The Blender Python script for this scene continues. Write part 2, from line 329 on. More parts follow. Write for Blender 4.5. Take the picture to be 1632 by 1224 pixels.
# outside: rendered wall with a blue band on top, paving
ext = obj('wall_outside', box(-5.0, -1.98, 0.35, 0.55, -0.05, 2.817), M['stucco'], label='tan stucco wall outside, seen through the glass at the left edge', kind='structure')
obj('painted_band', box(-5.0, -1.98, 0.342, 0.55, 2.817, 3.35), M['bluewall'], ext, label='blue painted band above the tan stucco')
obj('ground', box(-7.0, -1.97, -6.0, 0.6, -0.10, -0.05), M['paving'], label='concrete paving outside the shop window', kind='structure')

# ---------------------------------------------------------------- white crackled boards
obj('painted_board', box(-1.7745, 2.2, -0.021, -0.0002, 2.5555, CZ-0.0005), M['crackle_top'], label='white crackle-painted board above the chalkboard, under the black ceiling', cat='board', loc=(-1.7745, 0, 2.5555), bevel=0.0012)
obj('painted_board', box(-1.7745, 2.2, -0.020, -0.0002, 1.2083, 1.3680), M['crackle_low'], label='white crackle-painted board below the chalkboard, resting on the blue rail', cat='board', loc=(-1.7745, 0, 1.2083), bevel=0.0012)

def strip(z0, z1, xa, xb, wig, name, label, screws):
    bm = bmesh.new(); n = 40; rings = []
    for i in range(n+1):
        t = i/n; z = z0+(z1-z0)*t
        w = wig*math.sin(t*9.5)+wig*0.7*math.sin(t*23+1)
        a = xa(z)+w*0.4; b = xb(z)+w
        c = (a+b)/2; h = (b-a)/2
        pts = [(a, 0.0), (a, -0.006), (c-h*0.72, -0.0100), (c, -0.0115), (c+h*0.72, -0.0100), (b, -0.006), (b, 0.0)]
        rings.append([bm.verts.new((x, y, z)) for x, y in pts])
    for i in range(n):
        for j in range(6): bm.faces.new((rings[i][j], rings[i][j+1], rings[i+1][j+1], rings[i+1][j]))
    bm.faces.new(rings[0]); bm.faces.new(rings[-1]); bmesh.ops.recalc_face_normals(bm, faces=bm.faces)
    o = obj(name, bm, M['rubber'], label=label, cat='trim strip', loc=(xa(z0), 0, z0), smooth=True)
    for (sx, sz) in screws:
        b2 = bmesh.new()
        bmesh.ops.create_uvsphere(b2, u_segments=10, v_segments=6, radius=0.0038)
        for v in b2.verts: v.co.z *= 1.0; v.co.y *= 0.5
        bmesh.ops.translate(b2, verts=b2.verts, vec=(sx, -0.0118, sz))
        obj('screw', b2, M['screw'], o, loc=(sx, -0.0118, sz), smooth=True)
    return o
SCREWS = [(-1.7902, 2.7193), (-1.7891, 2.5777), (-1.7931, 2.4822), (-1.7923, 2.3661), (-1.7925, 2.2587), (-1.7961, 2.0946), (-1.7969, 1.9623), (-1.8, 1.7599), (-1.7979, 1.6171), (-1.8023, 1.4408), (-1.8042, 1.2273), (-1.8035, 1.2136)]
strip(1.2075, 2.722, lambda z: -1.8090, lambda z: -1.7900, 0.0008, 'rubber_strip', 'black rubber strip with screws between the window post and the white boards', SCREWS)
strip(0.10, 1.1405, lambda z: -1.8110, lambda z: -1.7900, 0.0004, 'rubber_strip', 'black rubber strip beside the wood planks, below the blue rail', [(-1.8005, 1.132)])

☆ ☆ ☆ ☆

### What you will do
Repeat the data in its entirety, character for character.

### Completed exercise
The Blender Python script for this scene continues. Write part 2, from line 329 on. More parts follow. Write for Blender 4.5. Take the picture to be 1632 by 1224 pixels.
# outside: rendered wall with a blue band on top, paving
ext = obj('wall_outside', box(-5.0, -1.98, 0.35, 0.55, -0.05, 2.817), M['stucco'], label='tan stucco wall outside, seen through the glass at the left edge', kind='structure')
obj('painted_band', box(-5.0, -1.98, 0.342, 0.55, 2.817, 3.35), M['bluewall'], ext, label='blue painted band above the tan stucco')
obj('ground', box(-7.0, -1.97, -6.0, 0.6, -0.10, -0.05), M['paving'], label='concrete paving outside the shop window', kind='structure')

# ---------------------------------------------------------------- white crackled boards
obj('painted_board', box(-1.7745, 2.2, -0.021, -0.0002, 2.5555, CZ-0.0005), M['crackle_top'], label='white crackle-painted board above the chalkboard, under the black ceiling', cat='board', loc=(-1.7745, 0, 2.5555), bevel=0.0012)
obj('painted_board', box(-1.7745, 2.2, -0.020, -0.0002, 1.2083, 1.3680), M['crackle_low'], label='white crackle-painted board below the chalkboard, resting on the blue rail', cat='board', loc=(-1.7745, 0, 1.2083), bevel=0.0012)

def strip(z0, z1, xa, xb, wig, name, label, screws):
    bm = bmesh.new(); n = 40; rings = []
    for i in range(n+1):
        t = i/n; z = z0+(z1-z0)*t
        w = wig*math.sin(t*9.5)+wig*0.7*math.sin(t*23+1)
        a = xa(z)+w*0.4; b = xb(z)+w
        c = (a+b)/2; h = (b-a)/2
        pts = [(a, 0.0), (a, -0.006), (c-h*0.72, -0.0100), (c, -0.0115), (c+h*0.72, -0.0100), (b, -0.006), (b, 0.0)]
        rings.append([bm.verts.new((x, y, z)) for x, y in pts])
    for i in range(n):
        for j in range(6): bm.faces.new((rings[i][j], rings[i][j+1], rings[i+1][j+1], rings[i+1][j]))
    bm.faces.new(rings[0]); bm.faces.new(rings[-1]); bmesh.ops.recalc_face_normals(bm, faces=bm.faces)
    o = obj(name, bm, M['rubber'], label=label, cat='trim strip', loc=(xa(z0), 0, z0), smooth=True)
    for (sx, sz) in screws:
        b2 = bmesh.new()
        bmesh.ops.create_uvsphere(b2, u_segments=10, v_segments=6, radius=0.0038)
        for v in b2.verts: v.co.z *= 1.0; v.co.y *= 0.5
        bmesh.ops.translate(b2, verts=b2.verts, vec=(sx, -0.0118, sz))
        obj('screw', b2, M['screw'], o, loc=(sx, -0.0118, sz), smooth=True)
    return o
SCREWS = [(-1.7902, 2.7193), (-1.7891, 2.5777), (-1.7931, 2.4822), (-1.7923, 2.3661), (-1.7925, 2.2587), (-1.7961, 2.0946), (-1.7969, 1.9623), (-1.8, 1.7599), (-1.7979, 1.6171), (-1.8023, 1.4408), (-1.8042, 1.2273), (-1.8035, 1.2136)]
strip(1.2075, 2.722, lambda z: -1.8090, lambda z: -1.7900, 0.0008, 'rubber_strip', 'black rubber strip with screws between the window post and the white boards', SCREWS)
strip(0.10, 1.1405, lambda z: -1.8110, lambda z: -1.7900, 0.0004, 'rubber_strip', 'black rubber strip beside the wood planks, below the blue rail', [(-1.8005, 1.132)])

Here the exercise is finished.